Fundamental reasons for a stronger U.S. dollar

Even though one factor may be enough to power a trend, I prefer investments that have several factors working in their favor.

In the case of the U.S. dollar, one argument is that there's a bull market based on the charts. Technical analysis is not concerned with the why.

The leading explanation for why the U.S. dollar will rally is that deflation will destroy U.S. dollars and make them more valuable (reduce the money supply through credit destruction). In addition to this "bearish" argument for a U.S. dollar bull market, there are also "bullish" arguments.

In a blog post today, Liu Junluo compares the U.S. economy's growth rate to the European economy's growth rate. He notes that when the U.S. was growing at 3-5% before 2008, Europe was growing at about 50-70% of the American rate. He sees the U.S. growing around 2.8% now, and Europe at 1%, or nearly one-third the rate.
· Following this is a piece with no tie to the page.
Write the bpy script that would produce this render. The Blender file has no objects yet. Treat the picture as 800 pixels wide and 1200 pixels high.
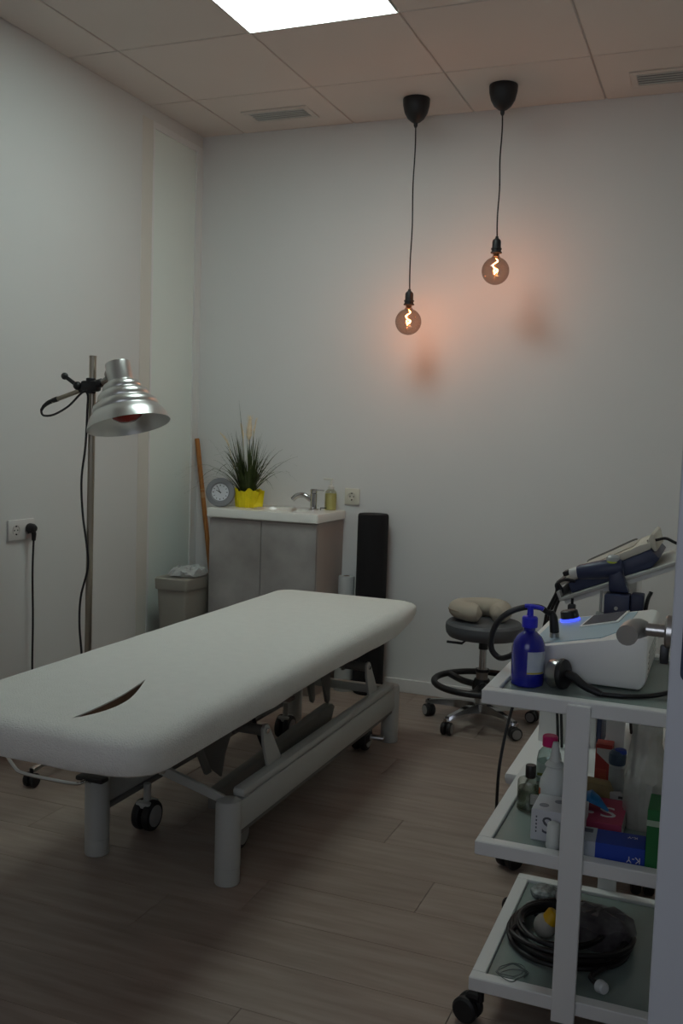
import bpy, bmesh, math, random
from math import sin, cos, pi, radians
from mathutils import Vector, Matrix, Euler, noise
random.seed(7)
S = bpy.context.scene
COL = S.collection
V = Vector

# ------------------------------------------------------------------ camera
def make_camera():
    yaw, pitch, roll = -0.377468, -0.08128, 0.032508
    f = V((sin(yaw)*cos(pitch), cos(yaw)*cos(pitch), sin(pitch)))
    r0 = V((cos(yaw), -sin(yaw), 0)); u0 = r0.cross(f)
    r = r0*cos(roll) + u0*sin(roll); u = -r0*sin(roll) + u0*cos(roll)
    cd = bpy.data.cameras.new('camera'); co = bpy.data.objects.new('camera', cd); COL.objects.link(co)
    cd.sensor_fit = 'VERTICAL'; cd.sensor_height = 36.0; cd.sensor_width = 24.0
    cd.lens = 1125.69/1200*36.0; cd.clip_start = 0.02
    M = Matrix(((r.x, u.x, -f.x), (r.y, u.y, -f.y), (r.z, u.z, -f.z))).to_4x4()
    M.translation = V((2.63188, -4.50763, 1.27529))
    co.matrix_world = M
    S.camera = co
make_camera()

# ------------------------------------------------------------------ world, exposure, daylight
S.view_settings.view_transform = 'Standard'; S.view_settings.look = 'None'
S.view_settings.gamma = 1.0; S.view_settings.use_curve_mapping = False
EXPOSURE = 0.0
PANEL = 12.7          # radiance of the ceiling panel
BULB_W = 2.1          # each smoked filament bulb
SKY = 3.8             # overcast sky outside the window behind the camera
S.view_settings.exposure = EXPOSURE
W = bpy.data.worlds.new('sky'); S.world = W; W.use_nodes = True
W.node_tree.nodes['Background'].inputs[0].default_value = (0.90, 0.868, 1.0, 1)
W.node_tree.nodes['Background'].inputs[1].default_value = SKY
S.cycles.use_denoising = True
S.cycles.max_bounces = 10; S.cycles.diffuse_bounces = 6; S.cycles.transparent_max_bounces = 16
S.cycles.sample_clamp_indirect = 4.0; S.cycles.caustics_reflective = False; S.cycles.caustics_refractive = False
def daylight_portal():
    ld = bpy.data.lights.new('window_daylight', 'AREA'); ld.shape = 'RECTANGLE'; ld.size = 1.5; ld.size_y = 1.3
    ld.cycles.is_portal = True
    o = bpy.data.objects.new('window_daylight', ld); COL.objects.link(o)
    o.location = (2.25, -5.34, 1.6); o.rotation_euler = (radians(90), 0, 0)   # shines towards +y
daylight_portal()

# ------------------------------------------------------------------ materials
def lin(h):
    h = h.lstrip('#'); c = [int(h[i:i+2], 16)/255 for i in (0, 2, 4)]
    return [x/12.92 if x <= .04045 else ((x+.055)/1.055)**2.4 for x in c]
MATS = {}
def mat(name, hexc, rough=.5, metal=0.0, var=0.0, vscale=8, bump=0.0, bscale=200, stretch=None, spec=None,
        hex2=None, alpha=None, emit=None, estr=0, trans=0.0, coat=0.0, rnd=0.0, detail=4, sheen=0):
    if name in MATS: return MATS[name]
    m = bpy.data.materials.new(name); m.use_nodes = True; nt = m.node_tree; N = nt.nodes; L = nt.links
    b = N['Principled BSDF']; c = lin(hexc)
    b.inputs['Base Color'].default_value = (*c, 1); b.inputs['Roughness'].default_value = rough
    b.inputs['Metallic'].default_value = metal
    if spec is not None: b.inputs['Specular IOR Level'].default_value = spec
    if trans: b.inputs['Transmission Weight'].default_value = trans
    if coat: b.inputs['Coat Weight'].default_value = coat
    if sheen: b.inputs['Sheen Weight'].default_value = sheen
    if alpha is not None: b.inputs['Alpha'].default_value = alpha
    if emit: b.inputs['Emission Color'].default_value = (*lin(emit), 1); b.inputs['Emission Strength'].default_value = estr
    if var or bump or rnd or hex2:
        tc = N.new('ShaderNodeTexCoord'); mp = N.new('ShaderNodeMapping')
        L.new(tc.outputs['Object'], mp.inputs[0])
        if stretch: mp.inputs['Scale'].default_value = stretch
        oi = N.new('ShaderNodeObjectInfo')
        if rnd:
            mu = N.new('ShaderNodeVectorMath'); mu.operation = 'SCALE'; mu.inputs[0].default_value = (37, 19, 11)
            L.new(oi.outputs['Random'], mu.inputs['Scale']); L.new(mu.outputs[0], mp.inputs['Location'])
        if var or hex2:
            nz = N.new('ShaderNodeTexNoise'); nz.inputs['Scale'].default_value = vscale; nz.inputs['Detail'].default_value = detail
            L.new(mp.outputs[0], nz.inputs['Vector'])
            rp = N.new('ShaderNodeValToRGB'); rp.color_ramp.elements[0].position = .3; rp.color_ramp.elements[1].position = .7
            c2 = lin(hex2) if hex2 else [x*(1-var) for x in c]
            rp.color_ramp.elements[0].color = (*c2, 1); rp.color_ramp.elements[1].color = (*c, 1)
            L.new(nz.outputs['Fac'], rp.inputs[0]); last = rp.outputs[0]
            if rnd:
                hs = N.new('ShaderNodeHueSaturation'); ma = N.new('ShaderNodeMapRange')
                ma.inputs['To Min'].default_value = 1-rnd; ma.inputs['To Max'].default_value = 1+rnd
                L.new(oi.outputs['Random'], ma.inputs[0]); L.new(ma.outputs[0], hs.inputs['Value'])
                L.new(last, hs.inputs['Color']); last = hs.outputs[0]
            L.new(last, b.inputs['Base Color'])
        if bump:
            n2 = N.new('ShaderNodeTexNoise'); n2.inputs['Scale'].default_value = bscale; n2.inputs['Detail'].default_value = 3
            L.new(mp.outputs[0], n2.inputs['Vector'])
            bp = N.new('ShaderNodeBump'); bp.inputs['Strength'].default_value = bump; bp.inputs['Distance'].default_value = .004
            L.new(n2.outputs['Fac'], bp.inputs['Height']); L.new(bp.outputs[0], b.inputs['Normal'])
    MATS[name] = m; return m
def glass_mat(name, tint, rim=None, gloss=1.0, rough=.02):
    """thin tinted glass: straight-through tinted transmission plus a Fresnel reflection"""
    m = bpy.data.materials.new(name); m.use_nodes = True; nt = m.node_tree; N = nt.nodes; L = nt.links
    N.remove(N['Principled BSDF']); out = N['Material Output']
    tr = N.new('ShaderNodeBsdfTransparent'); gl = N.new('ShaderNodeBsdfGlossy'); mx = N.new('ShaderNodeMixShader')
    gl.inputs['Roughness'].default_value = rough; gl.inputs['Color'].default_value = (gloss, gloss, gloss, 1)
    fw = N.new('ShaderNodeLayerWeight'); fw.inputs[0].default_value = .5
    fp = N.new('ShaderNodeMath'); fp.operation = 'POWER'; fp.inputs[1].default_value = 4
    fr = N.new('ShaderNodeMath'); fr.operation = 'MULTIPLY_ADD'; fr.inputs[1].default_value = .5; fr.inputs[2].default_value = .045
    L.new(fw.outputs['Facing'], fp.inputs[0]); L.new(fp.outputs[0], fr.inputs[0])
    t = lin(tint); tr.inputs[0].default_value = (*t, 1)
    if rim:   # a longer path through the glass near the outline absorbs more
        lw = N.new('ShaderNodeLayerWeight'); lw.inputs[0].default_value = .5
        mc = N.new('ShaderNodeMix'); mc.data_type = 'RGBA'
        pw = N.new('ShaderNodeMath'); pw.operation = 'POWER'; pw.inputs[1].default_value = 2.5
        L.new(lw.outputs['Facing'], pw.inputs[0]); L.new(pw.outputs[0], mc.inputs['Factor'])
        mc.inputs[6].default_value = (*t, 1); mc.inputs[7].default_value = (*lin(rim), 1)
        L.new(mc.outputs[2], tr.inputs[0])
    L.new(fr.outputs[0], mx.inputs[0]); L.new(tr.outputs[0], mx.inputs[1]); L.new(gl.outputs[0], mx.inputs[2])
    L.new(mx.outputs[0], out.inputs[0]); MATS[name] = m; return m

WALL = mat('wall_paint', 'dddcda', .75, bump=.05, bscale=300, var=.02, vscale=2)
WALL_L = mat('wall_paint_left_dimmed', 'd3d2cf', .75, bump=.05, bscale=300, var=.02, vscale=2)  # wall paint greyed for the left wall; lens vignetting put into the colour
TILE = mat('ceiling_tile', 'd6cdc6', .9, bump=.12, bscale=350, var=.03, vscale=3, rnd=.02)
GRID = mat('ceiling_grid', 'c6beb8', .8, var=.02)
WHITE = mat('white_lacquer', 'dcdcda', .4, var=.02, vscale=5)
PLANK = mat('oak_laminate', '9c8c80', .42, hex2='85746a', vscale=4, stretch=(1.0, 9, 9), rnd=.07, bump=.04, bscale=40, detail=8)
SUB = mat('underlay', '6a5c52', .9, var=.1)
OPAL = mat('opal_glass', 'e2e9e3', .16, var=.02, vscale=1.5, spec=.4)
CREAM = mat('cream_jamb', 'd3cfc6', .6, var=.04)
BASEB = mat('baseboard_white', 'e0dedc', .45, var=.02)
TERRY = mat('terry_cotton', 'e9e8e1', .95, var=.04, vscale=30, bump=.9, bscale=260, sheen=.3)
LINING = mat('brown_vinyl', '80654f', .6, var=.15, vscale=40)
FRAME = mat('grey_enamel', 'b4b5b0', .42, var=.03, vscale=6)
FRAMED = mat('dark_grey_enamel', '6f6d69', .5, var=.06)
STEEL = mat('brushed_steel', 'b4b2ae', .28, 1.0, var=.06, vscale=30)
CHROME = mat('chrome', 'c8c8c8', .1, 1.0, var=.02)
ALU = mat('spun_aluminium', 'd2d2cf', .33, 1.0, var=.04, vscale=20, bump=.03, bscale=120)
POLE = mat('nickel_pole', 'a39a8c', .35, .9, var=.06, vscale=30)
BLACK = mat('black_plastic', '161517', .45, var=.1)
RUBBER = mat('black_rubber', '1c1a1a', .6, var=.12)
BLACKF = mat('black_foam', '141214', .9, bump=.3, bscale=300, var=.2, vscale=40)
CONC = mat('concrete_laminate', 'b3aeaa', .6, hex2='8a8480', vscale=4, bump=.04, bscale=60, detail=8)
CABSIDE = mat('vanity_side_panel', 'b9aca3', .6, var=.05)
CERAM = mat('white_ceramic', 'e8e6df', .18, var=.01)
GREY = mat('bin_grey_plastic', '9b978d', .5, var=.04)
WOOD = mat('stick_wood', 'b5793a', .55, hex2='9c642d', vscale=9, stretch=(18, 18, 2))
YELLOW = mat('yellow_paper', 'f0dc10', .7, var=.12, vscale=25)
LEAF = mat('grass_green', '4a5828', .6, hex2='2b3717', vscale=20)
PLUME = mat('plume_beige', 'efdcbc', .9, var=.2, vscale=60)
SEAT = mat('grey_vinyl', '55575a', .5, var=.05, vscale=20, bump=.05, bscale=300)
PILLOW = mat('pillow_beige', 'b3aa9a', .85, var=.06, vscale=20, bump=.15, bscale=250)
NAVY = mat('navy_plastic', '2b3350', .45, var=.06)
OFFW = mat('offwhite_plastic', 'c9c3b4', .5, var=.03)
DEVW = mat('device_white', 'eae9e5', .4, var=.02)
DEVB = mat('panel_blue', 'a6bfcc', .35, var=.06, vscale=9)
SCREEN = mat('dark_screen', '7a767c', .15, var=.25, vscale=14)
SHELFG = mat('frosted_shelf_glass', '8d9b96', .22, var=.05, alpha=.8)
LIME = mat('lime_ring', 'b9c81e', .5, var=.05)
CLEAR = glass_mat('clear_plastic', 'd4dadb')
BAGM = glass_mat('bag_film', 'c9c9c6', rim='8f8f8c', rough=.25)
BLUEB = mat('cobalt_plastic', '141a96', .22, var=.15, vscale=6, coat=.3)
BLUEP = mat('cobalt_pump', '2a2ed0', .4, var=.05)
LABELM = mat('label_paper', 'a9b4cc', .6, hex2='c3c9d2', vscale=25)
SMOKE = glass_mat('smoked_bulb_glass', 'd6c8bf', rim='8f8078')
LETTER = mat('letter_grey', '55565c', .7, var=.03)
LETTERW = mat('letter_white', 'dcd6d8', .7, var=.03)
LETTERB = mat('letter_dark', '2a2a2e', .7, var=.03)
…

The difference is much larger and he believes it will translate into a major U.S. dollar bull market.
2008年前,美国经济年均增长在3%~5%,欧洲经济在2%~3%,那个时期美国经济增长速度高于欧洲经济50%~70%左右。现在美国经济最保守增长不低于2.8%,而欧洲经济最乐观增长是1%,从现在开始美国经济增长速度是高于欧洲经济是以几倍为基数来衡量了,所以美元未来疯涨又是个常识问题。社会不是由笨蛋来决定进步的,如果你相信美国核心层是由笨蛋组成的话,那何以解释中国大地愈演愈烈的移民潮。

Today, Michael Pettis discusses capital flows in The capital tsunami is a bigger threat than the nuclear option
In fact the real threat to the US economy is not the dumping of USG bonds. On the contrary, in the next two years the US markets are likely to be swamped by a tsunami of foreign capital, and this will have deleterious effects on the US trade deficit, debt levels, and employment. Investors and policymakers should be far more worried that China and other capital exporting countries are trying their hardest to maintain and even increase their capital exports, while the capital importing countries are either going to see capital imports collapse, or are trying desperately to bring them down.
Later on he writes
The US, in other words, is not likely to face the “nuclear option” of a Chinese disruption of the US Treasury bond market. It is far more likely to be swamped by a tsunami of foreign capital. This tsunami will bring with it a corresponding surge in the US trade deficit and, with it, a rise in US unemployment. It will also force the US Treasury to increase the fiscal deficit as more of the jobs created by its spending leak abroad.

Therein lies the problem. A reduction in net foreign capital inflows means a welcome decline in the US trade deficit, but the US is likely to see just the opposite. Foreign capital will push desperately into US markets and as an automatic consequence the US trade deficit will surge. So the problem isn’t too little capital inflow or a sudden boycott of USG bonds. On the contrary, the US will see too much capital inflow.

All this may turn out to be very bad for the US economy, but in the past massive capital recycling has usually been very good for asset markets. Might we see a surge in the US asset markets, at least until next year when Congress starts getting tough on the trade deficit? I would be willing to bet that we do.
I suggest reading the whole post if you are interested in speculation about Chinese dumping U.S. treasuries and why that won't happen.

As for a bull market in U.S. assets, I'm not fully convinced that U.S. markets will go up, but I do expect they will be relative outperformers because We are all currency traders now. In this article, Howard Simons concludes:
US mutual fund investors have been pumping their hard-printed pieces of paper overseas more than they've been keeping them home for the past five years, with the prominent exception of late 2008. This behavior has held regardless of the trend in the dollar, which indicates a belief that greater returns are to be had elsewhere. The sad truth is global equities have been homogenized by an efficient market into the current price reflecting future expectations for earnings. All that's left, then, is a currency trade -- and an expensive one at that.
Not far off from Prechter's "All one market" argument.

For the U.S. dollar bulls, there's a little comfort in knowing that the asset bulls and bears both find compelling reasons for a U.S. dollar rally.